EXERCISE OBJECTIVE: Only lines with the string "scene" matter here; gather them from the material below.

SUPPLIED INFORMATION:

━━━

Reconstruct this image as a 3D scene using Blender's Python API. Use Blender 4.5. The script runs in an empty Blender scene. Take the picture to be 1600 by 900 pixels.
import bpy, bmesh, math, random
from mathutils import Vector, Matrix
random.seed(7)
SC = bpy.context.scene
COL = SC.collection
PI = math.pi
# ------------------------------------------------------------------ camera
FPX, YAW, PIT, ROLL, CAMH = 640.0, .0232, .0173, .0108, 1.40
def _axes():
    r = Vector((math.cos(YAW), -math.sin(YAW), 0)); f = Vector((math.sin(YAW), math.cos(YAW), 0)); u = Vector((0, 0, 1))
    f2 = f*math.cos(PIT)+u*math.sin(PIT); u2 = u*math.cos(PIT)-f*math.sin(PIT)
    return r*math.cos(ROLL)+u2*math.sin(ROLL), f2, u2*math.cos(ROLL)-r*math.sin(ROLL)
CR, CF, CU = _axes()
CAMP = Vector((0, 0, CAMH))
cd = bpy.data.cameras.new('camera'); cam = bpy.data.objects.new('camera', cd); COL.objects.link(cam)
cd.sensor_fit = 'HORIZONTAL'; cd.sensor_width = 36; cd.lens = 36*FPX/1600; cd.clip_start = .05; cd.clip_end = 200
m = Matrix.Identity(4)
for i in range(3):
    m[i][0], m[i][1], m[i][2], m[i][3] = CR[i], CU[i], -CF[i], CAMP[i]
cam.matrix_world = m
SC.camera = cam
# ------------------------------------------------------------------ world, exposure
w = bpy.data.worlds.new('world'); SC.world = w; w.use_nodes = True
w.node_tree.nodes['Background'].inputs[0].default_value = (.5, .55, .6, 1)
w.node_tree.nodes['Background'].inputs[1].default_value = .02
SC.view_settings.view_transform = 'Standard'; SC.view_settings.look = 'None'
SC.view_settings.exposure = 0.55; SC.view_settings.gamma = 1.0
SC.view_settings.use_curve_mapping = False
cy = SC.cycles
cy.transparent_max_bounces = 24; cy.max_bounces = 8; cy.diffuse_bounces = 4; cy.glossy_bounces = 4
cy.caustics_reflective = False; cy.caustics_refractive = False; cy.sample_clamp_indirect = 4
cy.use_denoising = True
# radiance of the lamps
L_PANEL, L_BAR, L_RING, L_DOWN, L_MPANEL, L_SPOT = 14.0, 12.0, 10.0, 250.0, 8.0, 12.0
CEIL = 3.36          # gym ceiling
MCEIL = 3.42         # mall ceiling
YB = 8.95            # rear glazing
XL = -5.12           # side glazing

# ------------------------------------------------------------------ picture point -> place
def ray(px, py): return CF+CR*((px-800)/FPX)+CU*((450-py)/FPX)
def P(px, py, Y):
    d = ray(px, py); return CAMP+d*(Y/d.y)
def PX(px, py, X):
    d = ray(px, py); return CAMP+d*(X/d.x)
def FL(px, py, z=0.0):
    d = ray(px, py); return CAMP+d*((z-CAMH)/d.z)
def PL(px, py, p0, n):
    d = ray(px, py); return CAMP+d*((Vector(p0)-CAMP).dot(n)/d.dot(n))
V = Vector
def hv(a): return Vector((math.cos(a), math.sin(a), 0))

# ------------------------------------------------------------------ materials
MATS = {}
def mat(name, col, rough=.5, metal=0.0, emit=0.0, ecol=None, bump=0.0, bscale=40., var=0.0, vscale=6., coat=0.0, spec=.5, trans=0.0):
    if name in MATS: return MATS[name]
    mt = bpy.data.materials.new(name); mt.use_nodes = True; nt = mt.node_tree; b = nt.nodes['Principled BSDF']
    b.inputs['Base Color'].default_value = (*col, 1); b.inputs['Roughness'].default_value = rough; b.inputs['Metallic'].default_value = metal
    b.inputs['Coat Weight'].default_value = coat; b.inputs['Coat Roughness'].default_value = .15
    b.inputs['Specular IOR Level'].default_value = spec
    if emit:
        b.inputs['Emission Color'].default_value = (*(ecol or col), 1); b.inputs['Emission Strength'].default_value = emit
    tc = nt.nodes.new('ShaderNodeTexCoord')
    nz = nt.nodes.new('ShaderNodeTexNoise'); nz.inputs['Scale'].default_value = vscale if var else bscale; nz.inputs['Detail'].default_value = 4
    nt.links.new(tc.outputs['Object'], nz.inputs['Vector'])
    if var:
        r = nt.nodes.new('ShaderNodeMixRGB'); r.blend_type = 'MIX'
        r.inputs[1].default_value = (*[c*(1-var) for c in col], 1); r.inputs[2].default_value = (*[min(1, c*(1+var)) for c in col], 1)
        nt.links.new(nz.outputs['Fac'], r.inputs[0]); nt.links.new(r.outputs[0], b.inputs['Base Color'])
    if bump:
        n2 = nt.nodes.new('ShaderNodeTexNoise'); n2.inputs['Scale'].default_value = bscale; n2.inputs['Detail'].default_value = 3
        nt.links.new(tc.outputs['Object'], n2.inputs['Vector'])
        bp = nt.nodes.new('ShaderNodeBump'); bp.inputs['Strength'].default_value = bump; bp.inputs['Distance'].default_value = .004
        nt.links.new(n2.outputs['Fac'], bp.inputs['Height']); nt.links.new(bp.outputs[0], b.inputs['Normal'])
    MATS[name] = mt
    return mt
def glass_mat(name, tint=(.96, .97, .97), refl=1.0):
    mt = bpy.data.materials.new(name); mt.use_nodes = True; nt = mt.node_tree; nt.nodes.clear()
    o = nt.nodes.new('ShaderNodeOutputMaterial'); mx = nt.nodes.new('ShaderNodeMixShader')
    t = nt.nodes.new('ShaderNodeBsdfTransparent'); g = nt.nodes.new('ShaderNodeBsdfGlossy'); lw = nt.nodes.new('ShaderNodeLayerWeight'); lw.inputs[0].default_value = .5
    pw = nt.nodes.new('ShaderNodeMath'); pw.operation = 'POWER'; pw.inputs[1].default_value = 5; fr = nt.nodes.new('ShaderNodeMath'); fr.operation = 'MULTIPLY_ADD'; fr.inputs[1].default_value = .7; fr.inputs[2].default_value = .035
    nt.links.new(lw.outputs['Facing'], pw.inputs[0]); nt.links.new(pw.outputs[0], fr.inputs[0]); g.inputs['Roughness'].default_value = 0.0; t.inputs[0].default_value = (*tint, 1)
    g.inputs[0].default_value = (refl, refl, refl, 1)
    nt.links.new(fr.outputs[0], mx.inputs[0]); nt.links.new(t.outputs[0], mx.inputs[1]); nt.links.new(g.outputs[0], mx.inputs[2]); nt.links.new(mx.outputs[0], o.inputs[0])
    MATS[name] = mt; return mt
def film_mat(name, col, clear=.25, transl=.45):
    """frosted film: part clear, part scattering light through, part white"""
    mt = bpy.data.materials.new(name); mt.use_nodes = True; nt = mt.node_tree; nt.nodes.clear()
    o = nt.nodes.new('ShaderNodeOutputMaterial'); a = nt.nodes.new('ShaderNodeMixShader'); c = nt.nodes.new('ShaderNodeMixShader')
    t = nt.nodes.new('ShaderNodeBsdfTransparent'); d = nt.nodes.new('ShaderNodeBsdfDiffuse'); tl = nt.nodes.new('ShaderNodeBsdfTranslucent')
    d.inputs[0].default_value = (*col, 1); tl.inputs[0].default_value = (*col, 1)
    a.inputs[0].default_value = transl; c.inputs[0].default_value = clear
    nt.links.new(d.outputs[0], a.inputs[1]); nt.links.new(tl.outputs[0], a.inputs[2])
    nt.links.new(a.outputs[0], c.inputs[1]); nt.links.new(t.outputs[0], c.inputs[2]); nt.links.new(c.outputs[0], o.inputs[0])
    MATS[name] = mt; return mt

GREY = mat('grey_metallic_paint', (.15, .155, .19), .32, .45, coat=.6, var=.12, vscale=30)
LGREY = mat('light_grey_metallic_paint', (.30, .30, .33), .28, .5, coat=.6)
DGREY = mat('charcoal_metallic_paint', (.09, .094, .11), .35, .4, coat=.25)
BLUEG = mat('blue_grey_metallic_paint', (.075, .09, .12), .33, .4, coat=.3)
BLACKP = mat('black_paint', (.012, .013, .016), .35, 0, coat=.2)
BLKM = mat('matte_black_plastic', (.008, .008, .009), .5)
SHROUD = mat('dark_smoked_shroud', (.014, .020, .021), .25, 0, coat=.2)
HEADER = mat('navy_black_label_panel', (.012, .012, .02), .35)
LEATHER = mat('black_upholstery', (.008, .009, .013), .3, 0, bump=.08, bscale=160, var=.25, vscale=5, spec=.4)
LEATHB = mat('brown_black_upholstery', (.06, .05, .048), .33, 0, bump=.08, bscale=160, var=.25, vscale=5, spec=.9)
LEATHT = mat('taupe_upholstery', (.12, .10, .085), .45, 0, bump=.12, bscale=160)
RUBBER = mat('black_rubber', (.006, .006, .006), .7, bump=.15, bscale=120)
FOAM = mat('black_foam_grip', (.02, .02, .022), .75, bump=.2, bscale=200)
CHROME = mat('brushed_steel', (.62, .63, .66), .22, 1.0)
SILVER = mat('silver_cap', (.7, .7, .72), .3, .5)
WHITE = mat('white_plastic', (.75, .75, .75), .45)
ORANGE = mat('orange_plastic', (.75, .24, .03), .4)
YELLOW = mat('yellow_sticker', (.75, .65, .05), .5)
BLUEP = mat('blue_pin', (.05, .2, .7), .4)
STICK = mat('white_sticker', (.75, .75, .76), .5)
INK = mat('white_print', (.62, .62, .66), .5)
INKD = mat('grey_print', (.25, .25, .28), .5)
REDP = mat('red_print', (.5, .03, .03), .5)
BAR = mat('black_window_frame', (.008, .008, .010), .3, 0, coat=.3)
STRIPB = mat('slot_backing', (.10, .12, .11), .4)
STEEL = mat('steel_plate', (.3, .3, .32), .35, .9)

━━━

OUTPUT:
Reconstruct this image as a 3D scene using Blender's Python API. Use Blender 4.5. The script runs in an empty Blender scene. Take the picture to be 1600 by 900 pixels.
SC = bpy.context.scene